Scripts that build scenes
****************************************

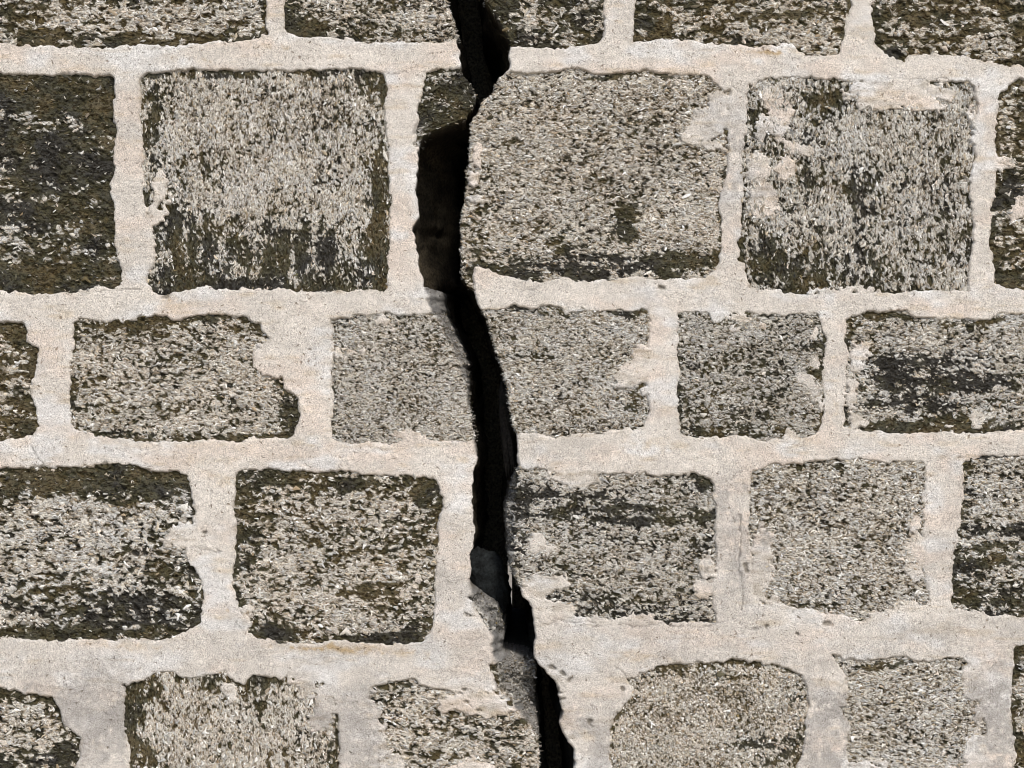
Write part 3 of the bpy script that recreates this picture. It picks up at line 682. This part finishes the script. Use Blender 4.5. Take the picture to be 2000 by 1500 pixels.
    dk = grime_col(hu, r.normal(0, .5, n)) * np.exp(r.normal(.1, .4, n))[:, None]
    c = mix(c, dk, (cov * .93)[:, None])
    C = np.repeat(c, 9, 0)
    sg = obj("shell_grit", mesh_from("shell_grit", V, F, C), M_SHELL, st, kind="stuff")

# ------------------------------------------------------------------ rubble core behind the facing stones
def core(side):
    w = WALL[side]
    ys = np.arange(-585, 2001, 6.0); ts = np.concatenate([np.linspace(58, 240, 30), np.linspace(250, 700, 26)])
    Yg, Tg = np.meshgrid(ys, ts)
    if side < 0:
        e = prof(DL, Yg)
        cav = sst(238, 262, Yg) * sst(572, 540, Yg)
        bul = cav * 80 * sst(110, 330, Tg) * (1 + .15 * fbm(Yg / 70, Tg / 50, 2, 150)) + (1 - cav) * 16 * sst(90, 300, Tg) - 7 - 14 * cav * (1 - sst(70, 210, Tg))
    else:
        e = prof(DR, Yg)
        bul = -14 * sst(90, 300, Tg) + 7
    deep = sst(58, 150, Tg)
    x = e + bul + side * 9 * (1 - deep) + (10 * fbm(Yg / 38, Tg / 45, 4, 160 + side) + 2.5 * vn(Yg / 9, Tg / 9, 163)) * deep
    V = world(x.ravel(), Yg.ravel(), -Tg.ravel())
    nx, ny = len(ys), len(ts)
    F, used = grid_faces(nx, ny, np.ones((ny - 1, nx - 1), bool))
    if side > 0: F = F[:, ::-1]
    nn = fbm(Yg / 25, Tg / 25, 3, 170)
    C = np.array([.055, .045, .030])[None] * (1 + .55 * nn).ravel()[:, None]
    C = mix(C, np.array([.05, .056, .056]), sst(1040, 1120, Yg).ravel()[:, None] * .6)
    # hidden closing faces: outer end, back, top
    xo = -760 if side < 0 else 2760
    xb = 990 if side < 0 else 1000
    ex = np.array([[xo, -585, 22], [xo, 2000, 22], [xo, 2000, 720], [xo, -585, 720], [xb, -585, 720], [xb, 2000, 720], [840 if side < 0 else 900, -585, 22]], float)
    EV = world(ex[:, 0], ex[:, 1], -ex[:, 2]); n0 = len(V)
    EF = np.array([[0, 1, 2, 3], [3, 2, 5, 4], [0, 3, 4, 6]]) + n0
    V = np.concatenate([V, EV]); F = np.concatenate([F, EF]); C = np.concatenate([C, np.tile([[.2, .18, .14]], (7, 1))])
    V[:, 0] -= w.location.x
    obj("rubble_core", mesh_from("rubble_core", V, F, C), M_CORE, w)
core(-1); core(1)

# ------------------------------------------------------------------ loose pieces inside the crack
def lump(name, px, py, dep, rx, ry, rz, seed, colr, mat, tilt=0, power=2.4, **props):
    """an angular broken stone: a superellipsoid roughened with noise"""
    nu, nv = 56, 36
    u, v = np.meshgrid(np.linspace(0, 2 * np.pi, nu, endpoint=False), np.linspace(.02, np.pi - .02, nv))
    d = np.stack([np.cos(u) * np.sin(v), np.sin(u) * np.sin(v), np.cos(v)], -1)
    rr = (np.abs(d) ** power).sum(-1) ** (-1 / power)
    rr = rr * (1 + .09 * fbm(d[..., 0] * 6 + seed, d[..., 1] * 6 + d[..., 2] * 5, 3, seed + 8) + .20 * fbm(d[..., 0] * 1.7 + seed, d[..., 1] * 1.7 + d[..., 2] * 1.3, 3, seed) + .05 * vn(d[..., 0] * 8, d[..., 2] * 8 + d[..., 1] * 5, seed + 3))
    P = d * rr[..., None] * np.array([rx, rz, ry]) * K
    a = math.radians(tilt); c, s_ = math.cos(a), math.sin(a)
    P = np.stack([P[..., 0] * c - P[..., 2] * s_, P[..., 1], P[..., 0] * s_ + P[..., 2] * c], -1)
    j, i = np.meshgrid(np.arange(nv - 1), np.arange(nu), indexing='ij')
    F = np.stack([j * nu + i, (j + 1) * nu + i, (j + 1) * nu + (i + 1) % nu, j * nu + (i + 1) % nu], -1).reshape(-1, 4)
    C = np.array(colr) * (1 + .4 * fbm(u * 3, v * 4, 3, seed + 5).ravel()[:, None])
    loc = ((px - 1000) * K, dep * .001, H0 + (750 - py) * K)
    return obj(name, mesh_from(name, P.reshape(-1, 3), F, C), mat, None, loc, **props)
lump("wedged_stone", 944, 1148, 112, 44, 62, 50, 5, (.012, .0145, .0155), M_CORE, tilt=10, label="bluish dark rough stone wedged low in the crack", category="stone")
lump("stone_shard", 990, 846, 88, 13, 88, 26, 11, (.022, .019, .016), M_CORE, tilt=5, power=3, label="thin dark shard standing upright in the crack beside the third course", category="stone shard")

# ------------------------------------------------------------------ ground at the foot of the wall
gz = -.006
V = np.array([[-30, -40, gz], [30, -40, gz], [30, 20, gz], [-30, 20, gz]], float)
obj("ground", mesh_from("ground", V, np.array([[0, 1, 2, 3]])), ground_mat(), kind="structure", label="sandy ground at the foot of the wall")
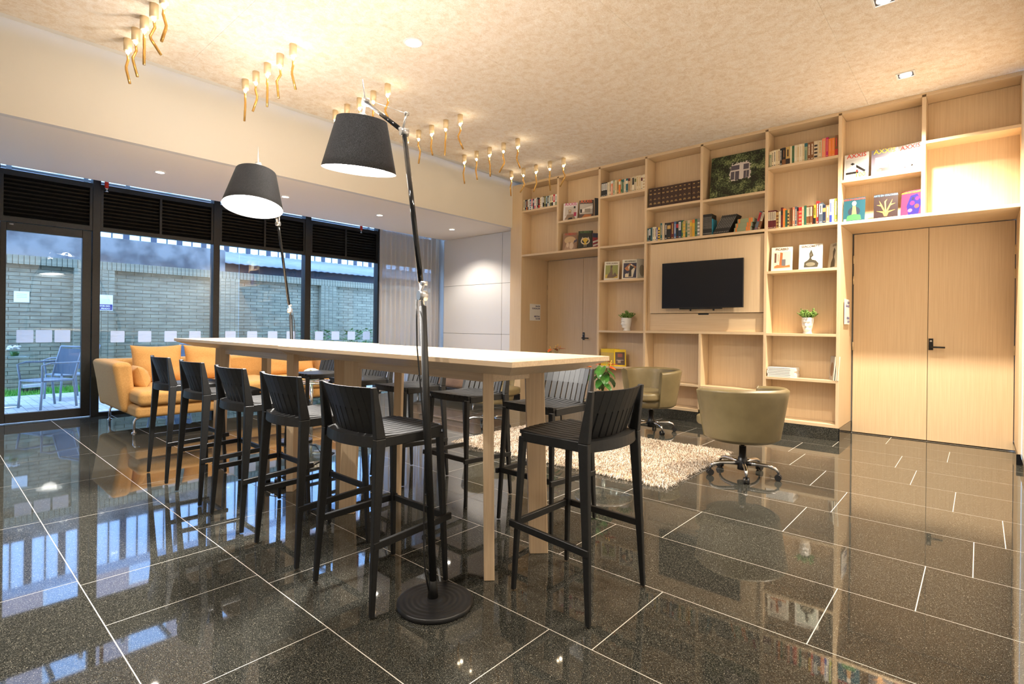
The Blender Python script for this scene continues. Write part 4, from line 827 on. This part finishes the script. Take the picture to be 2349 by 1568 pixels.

****************************************

== WHAT TO DO ==
In the records shown above, how many lines include the word "Blender"? Answer with the number only.

== EXPECTED ANSWER ==
2